Monday, February 22, 2010

Playing with jello!


If you were to ask me where I've been and what have I been doing, one of my answers might be - playing with jello! Not the gooey bright green, harrrowing yellow or terrifyingly bright red stuff of childhood delights. But the plain old, unflavored gelatin.
About a year ago my friend Colleen introduced me to "Gelatin Printing" following a reading by her of an article, by Jenn Mason, in the Jan/Feb. issue of 2008 periodical Cloth, Paper, Scissors (pages 14-16). Colleen is an amazingly creative paper artist who has a fabulous sense of color. Under her tutelage I began to play with this medium and after trying out paper images, I switched to making monoprints on fabric - I was hooked ... ( that terrible hackneyed expression follows) ... and the rest is history.
The accompanying images are of a garment I called - "Veiled and Unveiled" - (created for the competition mentioned in my previous entry) at the Larson Gallery at Yakima Valley Community College tiitled "Nature by Design: New Directions in Fiber and Jewelry. At this time I remain in the dark about whether or not my pieces were accepted. However the fun for me was in pushing myself to do something new and different. I usually avoid slithery fabrics like the plague! They have a mind all of their own underneath the needle of the sewing machine. The fabric is silk organza ( doesn't get much more slithery than that) and the cloak is meant to convey my thoughts about the amazing mysteries that go on inside our bodies ( design by nature) that we mostly are unable to see or feel or even know about. Just one example: one doesn't see the blood circulating through veins and arteries or the exchanges of nutrients or any one of millions of "events" going on constantly.And what is it that is allowing me to sit on this chair and tap my fingers on this keyboard? Not any one thing for sure ... but millions of events and most of us don't give a thought to any of these ongoing events.
Printing bodies and a few parts of bodies on gelatin and then onto the fabric gave very interesting images, which I found quite wonderful, and my delight was furthered by attaching them to the inside of the cloak - seen and unseen events going on "inside" - and hand stitching connections to the various body images. Difficult to describe but very challenging and in the end fun to do. Whether or not the jurors will think it's worthy of inclusion really doesn't matter - it was the pushing myself to do something new and different that made it all worth the effort. And the gelatin printing is an incredibly fun and inventive way to play: check it out.
And the other answer about what have I been doing - designing, cutting and sewing long hours for the RAGS, Wearable Art show and Sale to occur March 12,13,14 at the Mercedes Benz dealership in Fife. This event raises money for the Domestic Violence Programs at the YWCA Pierce County in Tacoma - our 16th year of raising funds for these very worthwhile projects. Hope to see you there.

Tuesday, February 2, 2010

Pushing one's own envelope further out ...
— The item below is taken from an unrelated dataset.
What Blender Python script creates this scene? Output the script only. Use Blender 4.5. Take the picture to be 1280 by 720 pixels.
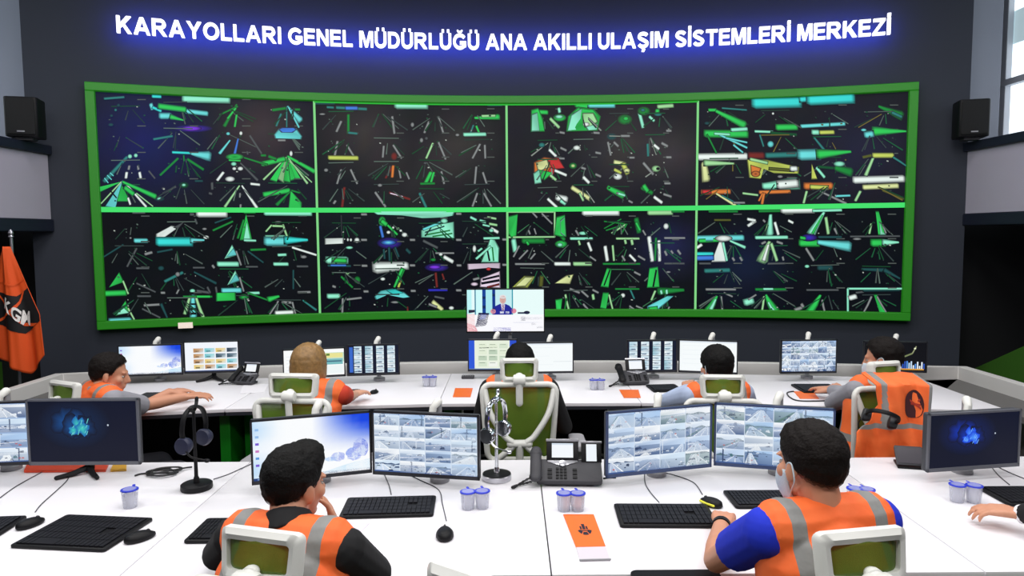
import bpy, bmesh, math, random
import numpy as np
from mathutils import Vector, Matrix, noise
PI = math.pi
rad = math.radians
for o in list(bpy.data.objects): bpy.data.objects.remove(o)
SC = bpy.context.scene
COL = SC.collection

# ------------------------------------------------------------------ camera, world, lights, exposure
CAM_Z, PITCH, ROLL, FPX = 1.86, 0.0762, -0.0069, 880.0
fw = Vector((0, math.cos(PITCH), -math.sin(PITCH)))
up0 = Vector((0, math.sin(PITCH), math.cos(PITCH)))
rt0 = Vector((1, 0, 0))
rt = rt0 * math.cos(ROLL) + up0 * math.sin(ROLL)
up = -rt0 * math.sin(ROLL) + up0 * math.cos(ROLL)
cam = bpy.data.cameras.new('camera')
cam.sensor_width = 36.0
cam.lens = 36.0 * FPX / 1280.0
cam.clip_start = 0.05
co = bpy.data.objects.new('camera', cam)
COL.objects.link(co)
co.matrix_world = Matrix(((rt.x, up.x, -fw.x, 0), (rt.y, up.y, -fw.y, 0), (rt.z, up.z, -fw.z, CAM_Z), (0, 0, 0, 1)))
SC.camera = co

W = bpy.data.worlds.new('world')
SC.world = W
W.use_nodes = True
W.node_tree.nodes['Background'].inputs[0].default_value = (0.75, 0.85, 1.0, 1)
W.node_tree.nodes['Background'].inputs[1].default_value = 0.35
SC.view_settings.view_transform = 'Standard'
SC.view_settings.look = 'None'
SC.view_settings.gamma = 1.0
SC.view_settings.use_curve_mapping = False
SC.view_settings.exposure = 0.0

def area(name, loc, sx, sy, power, col=(1, 1, 1), rot=(0, 0, 0)):
    l = bpy.data.lights.new(name, 'AREA')
    l.shape = 'RECTANGLE'; l.size = sx; l.size_y = sy; l.energy = power; l.color = col
    o = bpy.data.objects.new(name, l); COL.objects.link(o)
    o.location = loc; o.rotation_euler = rot
    return o
LAMP = 47
for x in (-2.6, 0.0, 2.6):
    area('ceiling_lamp', (x, 4.9, 4.85), 1.6, 0.5, LAMP, (1.0, 0.98, 0.97), (rad(-6), 0, 0))
    area('ceiling_lamp', (x, 2.2, 4.85), 1.6, 0.5, LAMP * 1.25, (1.0, 0.98, 0.97))
    area('ceiling_lamp', (x, -0.8, 4.85), 1.6, 0.5, LAMP * 1.2, (1.0, 0.98, 0.97), (rad(18), 0, 0))

# ------------------------------------------------------------------ pixel readings to points in the room
def ray(px, py):
    return fw * FPX + rt * (px - 640) - up * (py - 360)
def on(px, py, z=0.73):
    d = ray(px, py); t = (z - CAM_Z) / d.z
    return Vector((d.x * t, d.y * t, z))
def aty(px, py, Y):
    d = ray(px, py); t = Y / d.y
    return Vector((d.x * t, Y, CAM_Z + d.z * t))
def atx(px, py, X):
    d = ray(px, py); t = X / d.x
    return Vector((X, d.y * t, CAM_Z + d.z * t))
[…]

The Larson Gallery at Yakima Valley Community College is calling for entries in a competition titled "Nature by Design: New direction in Fiber and Jewelry". I have previously entered this gallery's every other year Art to Wear competition and even been accepted several times. When the prospectus dropped out of the pile of mail my interest was tweaked. Reading the jurors comments my interest dropped into the garbage bin of my mind ... "show me something I haven't seen.........." she asked. My immediate thought was ... there's nothing that hasn't been done already by one of the amazing, way more talented than me, creative fiber/textile artists I follow in the media. I put the idea aside.
It took driving on a rainy day through downtown Bellevue to re-tweak my interest and resurrect my curiousity from the bin! For days now I have been transforming photographs into printable sizes, running silk fabric through my ink jet printer to capture the images and sewing, sewing sewing. This has been a very new adventure for me ... certainly pushing my envelope way out. One garment is finished, working from images such as the one captured here. It certainly looks like Nature by Design to me. Now to work on the other one. Wonder what the jurors will think?